There are several conga dance variations. The most familiar is the single file line dance in which the dancers hold on to the hips of the dancer directly in front. The line then zigzags around the dance floor – and off – with the dancers kicking alternating legs on the beat as they move forward. The conga version for couples resembles the mambo or any of the other Latin ballroom styles, with the couple holding hands but switching hands on the beat and turning occasionally.

Big in Cuba

As a street dance, the conga had political implications in pre-revolutionary Cuba. At different times, the dance was banned or restricted as a way of discouraging mass assembly. At other times the dance was associated with annual Carnival and Easter celebrations and performed as a kind of processional. The dance is executed to a distinctive drum rhythm. Conga music holds an important place in the Latin and North American cultural landscape.

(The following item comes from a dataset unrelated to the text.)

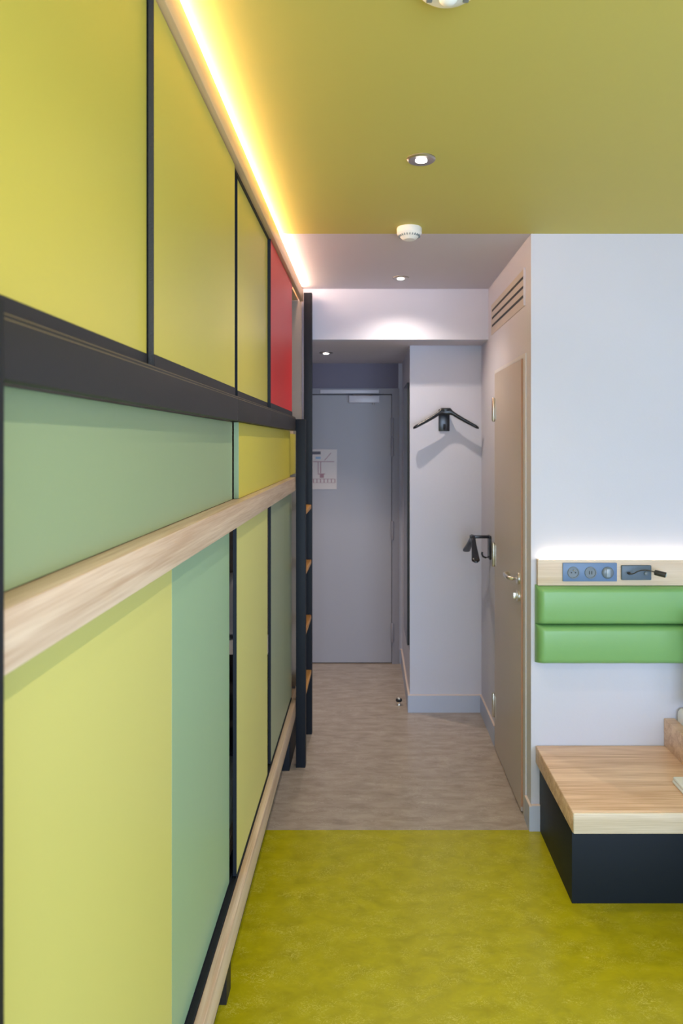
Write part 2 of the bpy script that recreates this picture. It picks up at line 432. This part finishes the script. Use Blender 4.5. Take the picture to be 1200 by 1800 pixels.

Conga dancing became popular in the nightclubs of Paris first and then became fashionable State-side in the 1930s. All things Latin were in vogue at the time – Hollywood cranked out one Latin music and dance movie spectacular after another, nightclubs were Latin-themed and offered lessons in dances like the conga and mambo. Cuban bandleader Desi Arnaz – who married comedienne Lucille Ball and starred with her on the TV series "I Love Lucy" – became a huge star associated with the conga craze and is credited with introducing it to Los Angeles and New York.

Pop Culture Conga

Like the “Macarena," the conga and conga line dance has become a staple of the wedding dance floor. Its mass familiarity was ensured by its ease of execution and its ubiquity. The conga line has been a recurring theme in cartoons and comedies on television and in the movies throughout the 20th century. And Miami Sound Machine’s Gloria Estefan had a hit with her single “Conga” in 1985, further securing the conga’s place in American popular culture.